Like everybody kinda needs their help. So, if you’re saying Towns isn’t a 1, I’d be like, ‘Okay, I agree with you.’

But I think there’s a social media element to him, where at the end of the season, with the way that he was waving goodbye to everybody after they lost, people kinda ding him, and he sort of invites it a little bit.

So, I don’t know if that has more to do with his approval rating than his actual basketball play.

“I’m certainly not as annoyed by how socially awkward is as everybody else,” Wos responded, “like it doesn’t–”

“That’s what it is, though, right?” asked Russillo, cutting him off. “I mean, is it fair–”

“He’s socially awkward, yeah,” Wos responded to Russillo before he could finish the question.

It’s weird what he’s doing with the – it’s like, bro, have some self-awareness about yourself. And, like, this is the same game where you committed some of the worst fouls – I want to say nine out of the ten worst fouls I saw committed in the playoffs this year were committed by Karl-Anthony Towns.

“The other one has to be the Draymond one on Luka 94 feet away from the hoop,” joked Russillo.

“Exactly,” said Wos, laughing.

And so it’s like, you can’t be this obviously not very cerebral guy on the court, while also being the guy who blows kisses at a crowd to a team that eventually beats you. It’s just a weird thing.

I’m more critical of Towns because I’m just like, ‘Man, can you build a championship defense with this guy as your center? And if what he does is most valuable on offense, it’s less valuable if he’s playing the 4.

So, like, those are the two things that are hard for me to square. I love, obviously, what he – like, when he’s his ideal self on offense, like, the quick-ass release on threes at volume, with efficiency. And every now and again being actually one of the few bigs who can punish a switch down low. I think those combinations are extremely valuable.

I think the guy that he plays next to, Anthony Edwards, like having a center who can space all the way out there, and they can’t really put a really small guy on him, like a really small guy – you could probably get away with certain bigger types of wings, but like, a really small guy can’t guard him – that opens up so much for Anthony Edwards to drive-kick.

So Minnesota’s most important piece, Karl-Anthony Towns is really valuable next to him.

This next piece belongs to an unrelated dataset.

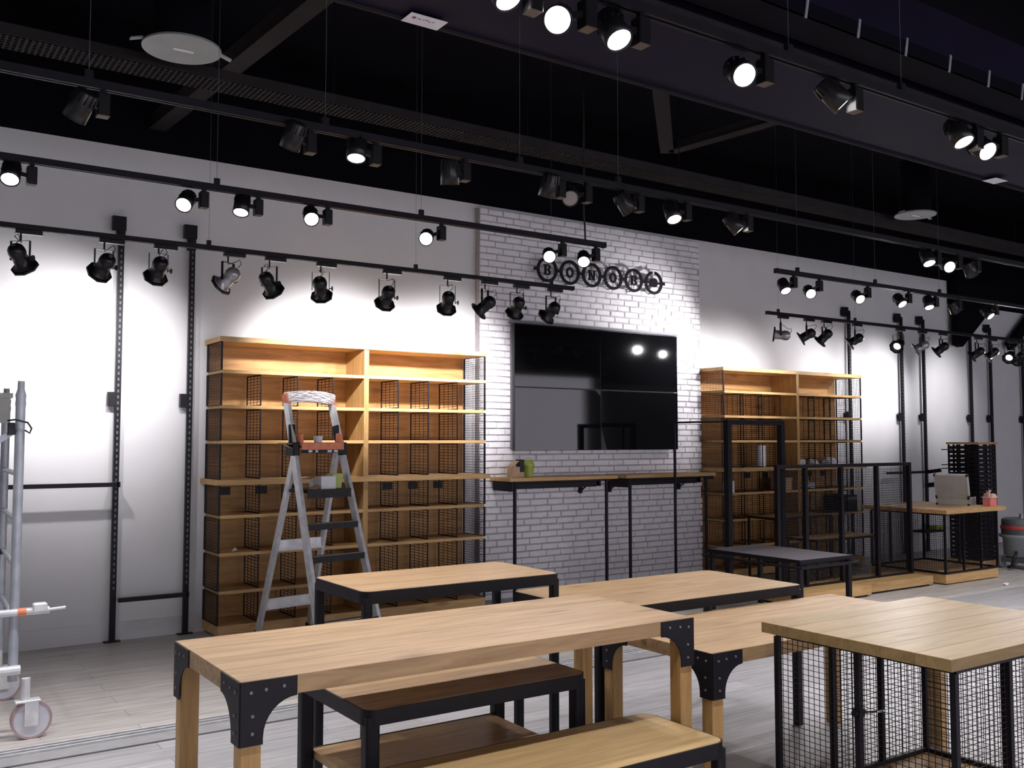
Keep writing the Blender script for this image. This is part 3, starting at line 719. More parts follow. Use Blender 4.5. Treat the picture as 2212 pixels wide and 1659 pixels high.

He’s extremely complementary to what Edwards does. But, like, is he a championship player?

“It doesn’t feel like it,” said Russillo, butting in. “The easy answer is no on that one.

He’s really good. He’s really good. He can score, for a big man who can shoot, all those things. But for all the social media stuff, to be totally fair to him, the guy’s had a really rough go of it personally for a long time. So, I don’t know if that plays into any of it, I just want to make sure that I’m being fair to the guy.

I like him, but I think I’m never going to get that excited about it. Whatever his approval rating is, I think on the voting stuff, it’s a little higher than it should be, but I also think that it’s way more positionally based, his success on some of the resume stuff than it is the actual player in comparison to some of the other guys in the league.

Like, I don’t think I’m ever going to be saying, ‘Hey, is Karl-Anthony Towns a top-15 player in the league?’ I can ask the question, I don’t think I’ll ever be answering it, ‘Yes.’

“I know I’ll never be saying that,” said Wos, laughing.

To be fair, Towns is the prototypical center in today’s league. He’s also a great complement to Edwards on the court. Maybe Edwards’ natural charisma and charm offset some of Towns’ weirdness? I guess that’s in the eye of the beholder.

But Russillo and Lambre’s opinions on Towns’ “weirdness” aren’t coming from out of left field. He argues with the referees a lot, even when he commits obvious fouls. He wore a “Lover’s Hotline” hat to a post-game press conference, with a live phone number on it. He also tried trolling the Grizzlies in the playoffs, only to have it backfire.

Towns is a unicorn on the court, but he may not be fully appreciated because of some of his atypical behavior off of it.